TASK: Identify all lines below that hold "scene" and collect them.

SOURCE DATA:
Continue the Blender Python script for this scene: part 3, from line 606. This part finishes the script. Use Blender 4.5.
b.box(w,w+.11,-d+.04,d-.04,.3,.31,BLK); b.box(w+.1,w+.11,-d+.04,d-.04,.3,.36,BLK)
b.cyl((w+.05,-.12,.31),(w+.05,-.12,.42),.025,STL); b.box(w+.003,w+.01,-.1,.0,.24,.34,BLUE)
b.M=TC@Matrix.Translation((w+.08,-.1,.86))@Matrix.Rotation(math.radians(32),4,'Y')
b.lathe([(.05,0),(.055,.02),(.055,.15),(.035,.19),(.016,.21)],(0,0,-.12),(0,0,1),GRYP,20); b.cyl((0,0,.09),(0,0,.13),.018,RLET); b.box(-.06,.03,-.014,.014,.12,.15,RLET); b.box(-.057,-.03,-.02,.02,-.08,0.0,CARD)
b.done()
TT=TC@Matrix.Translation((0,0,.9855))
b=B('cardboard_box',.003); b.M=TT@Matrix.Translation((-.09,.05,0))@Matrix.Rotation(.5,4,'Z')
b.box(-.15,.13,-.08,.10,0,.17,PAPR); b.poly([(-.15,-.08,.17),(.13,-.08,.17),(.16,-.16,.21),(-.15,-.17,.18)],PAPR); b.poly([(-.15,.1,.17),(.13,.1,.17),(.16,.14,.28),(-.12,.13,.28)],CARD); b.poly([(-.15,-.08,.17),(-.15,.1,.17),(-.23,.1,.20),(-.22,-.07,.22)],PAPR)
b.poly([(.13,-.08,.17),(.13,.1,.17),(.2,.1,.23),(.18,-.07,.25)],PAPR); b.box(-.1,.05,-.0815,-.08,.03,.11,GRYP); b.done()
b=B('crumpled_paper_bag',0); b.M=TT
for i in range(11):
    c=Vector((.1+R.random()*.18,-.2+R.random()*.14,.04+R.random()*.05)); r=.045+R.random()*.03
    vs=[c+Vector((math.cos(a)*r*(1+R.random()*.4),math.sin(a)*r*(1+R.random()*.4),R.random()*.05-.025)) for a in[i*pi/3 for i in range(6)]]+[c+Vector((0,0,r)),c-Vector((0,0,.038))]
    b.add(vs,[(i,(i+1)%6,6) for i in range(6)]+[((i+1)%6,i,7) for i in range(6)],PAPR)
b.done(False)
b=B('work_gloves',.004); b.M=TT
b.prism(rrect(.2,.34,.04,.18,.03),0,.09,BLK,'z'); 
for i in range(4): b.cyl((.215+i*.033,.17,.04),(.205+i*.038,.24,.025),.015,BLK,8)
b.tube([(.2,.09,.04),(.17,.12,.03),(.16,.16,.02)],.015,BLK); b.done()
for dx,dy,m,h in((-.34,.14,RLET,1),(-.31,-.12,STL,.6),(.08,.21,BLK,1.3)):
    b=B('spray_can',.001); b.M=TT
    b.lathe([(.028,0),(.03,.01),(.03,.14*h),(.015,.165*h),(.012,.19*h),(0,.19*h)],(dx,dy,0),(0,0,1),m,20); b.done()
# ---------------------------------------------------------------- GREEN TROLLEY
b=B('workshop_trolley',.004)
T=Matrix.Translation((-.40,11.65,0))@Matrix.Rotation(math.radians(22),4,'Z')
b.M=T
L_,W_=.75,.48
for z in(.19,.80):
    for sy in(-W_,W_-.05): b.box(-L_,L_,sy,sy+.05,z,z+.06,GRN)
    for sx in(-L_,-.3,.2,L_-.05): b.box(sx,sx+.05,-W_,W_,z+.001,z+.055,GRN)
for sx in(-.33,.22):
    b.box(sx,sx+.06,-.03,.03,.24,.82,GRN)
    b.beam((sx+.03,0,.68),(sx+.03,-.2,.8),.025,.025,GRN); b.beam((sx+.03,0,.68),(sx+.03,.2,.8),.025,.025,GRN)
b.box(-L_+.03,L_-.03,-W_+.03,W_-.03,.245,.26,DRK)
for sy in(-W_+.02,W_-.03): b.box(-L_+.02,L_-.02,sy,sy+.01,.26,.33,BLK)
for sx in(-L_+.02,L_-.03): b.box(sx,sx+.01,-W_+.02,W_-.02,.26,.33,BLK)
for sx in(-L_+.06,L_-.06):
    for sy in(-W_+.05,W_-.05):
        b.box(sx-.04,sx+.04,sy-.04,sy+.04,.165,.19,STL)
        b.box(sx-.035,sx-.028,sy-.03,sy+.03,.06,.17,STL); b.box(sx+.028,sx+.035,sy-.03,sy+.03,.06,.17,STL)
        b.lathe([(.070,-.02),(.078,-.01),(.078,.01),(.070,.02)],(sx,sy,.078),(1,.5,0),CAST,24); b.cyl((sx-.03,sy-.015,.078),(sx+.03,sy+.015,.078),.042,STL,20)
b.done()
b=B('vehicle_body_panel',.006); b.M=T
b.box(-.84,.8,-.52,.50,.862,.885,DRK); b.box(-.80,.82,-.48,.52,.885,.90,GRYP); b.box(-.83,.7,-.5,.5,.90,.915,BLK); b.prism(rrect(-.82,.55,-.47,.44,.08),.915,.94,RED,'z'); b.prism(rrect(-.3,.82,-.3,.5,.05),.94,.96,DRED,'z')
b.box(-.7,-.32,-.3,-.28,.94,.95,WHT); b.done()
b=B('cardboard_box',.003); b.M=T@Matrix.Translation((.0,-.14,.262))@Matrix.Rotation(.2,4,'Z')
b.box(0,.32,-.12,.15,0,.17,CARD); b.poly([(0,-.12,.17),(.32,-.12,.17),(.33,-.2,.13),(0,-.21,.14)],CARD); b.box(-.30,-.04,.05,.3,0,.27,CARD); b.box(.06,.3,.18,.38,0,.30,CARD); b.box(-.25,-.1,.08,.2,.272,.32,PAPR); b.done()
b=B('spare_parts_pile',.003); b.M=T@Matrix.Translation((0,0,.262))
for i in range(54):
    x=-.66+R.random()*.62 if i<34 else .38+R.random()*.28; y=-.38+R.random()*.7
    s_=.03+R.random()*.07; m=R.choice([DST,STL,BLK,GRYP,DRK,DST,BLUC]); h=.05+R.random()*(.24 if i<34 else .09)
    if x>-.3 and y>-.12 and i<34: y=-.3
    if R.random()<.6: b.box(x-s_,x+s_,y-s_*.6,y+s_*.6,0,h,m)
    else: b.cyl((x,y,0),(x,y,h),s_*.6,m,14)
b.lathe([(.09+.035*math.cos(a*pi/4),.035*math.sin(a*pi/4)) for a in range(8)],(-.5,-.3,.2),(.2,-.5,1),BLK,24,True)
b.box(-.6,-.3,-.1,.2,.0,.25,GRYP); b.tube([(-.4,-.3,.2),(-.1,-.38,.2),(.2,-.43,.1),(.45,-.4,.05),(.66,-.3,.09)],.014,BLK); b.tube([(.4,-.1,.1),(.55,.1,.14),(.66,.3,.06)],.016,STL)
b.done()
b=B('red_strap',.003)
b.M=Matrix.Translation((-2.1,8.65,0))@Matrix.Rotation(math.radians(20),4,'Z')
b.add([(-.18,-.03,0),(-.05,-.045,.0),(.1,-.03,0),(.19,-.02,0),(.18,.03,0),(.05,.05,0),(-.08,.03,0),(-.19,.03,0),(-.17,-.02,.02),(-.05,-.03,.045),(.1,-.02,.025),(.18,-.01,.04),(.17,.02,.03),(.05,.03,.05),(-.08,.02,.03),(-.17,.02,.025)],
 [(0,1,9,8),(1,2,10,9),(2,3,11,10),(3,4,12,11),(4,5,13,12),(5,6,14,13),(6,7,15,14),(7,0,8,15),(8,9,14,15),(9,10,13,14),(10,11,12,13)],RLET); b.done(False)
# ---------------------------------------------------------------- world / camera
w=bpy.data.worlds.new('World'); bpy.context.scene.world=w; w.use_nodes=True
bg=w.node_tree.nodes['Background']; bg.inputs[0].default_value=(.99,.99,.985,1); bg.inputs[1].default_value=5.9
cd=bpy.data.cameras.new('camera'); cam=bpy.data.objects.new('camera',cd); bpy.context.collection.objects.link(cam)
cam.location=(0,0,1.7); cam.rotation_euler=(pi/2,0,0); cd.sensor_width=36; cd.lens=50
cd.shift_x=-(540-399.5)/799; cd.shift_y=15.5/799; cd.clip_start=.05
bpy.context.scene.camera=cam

COMPLETE RESPONSE:
Continue the Blender Python script for this scene: part 3, from line 606. This part finishes the script. Use Blender 4.5.
w=bpy.data.worlds.new('World'); bpy.context.scene.world=w; w.use_nodes=True
bpy.context.scene.camera=cam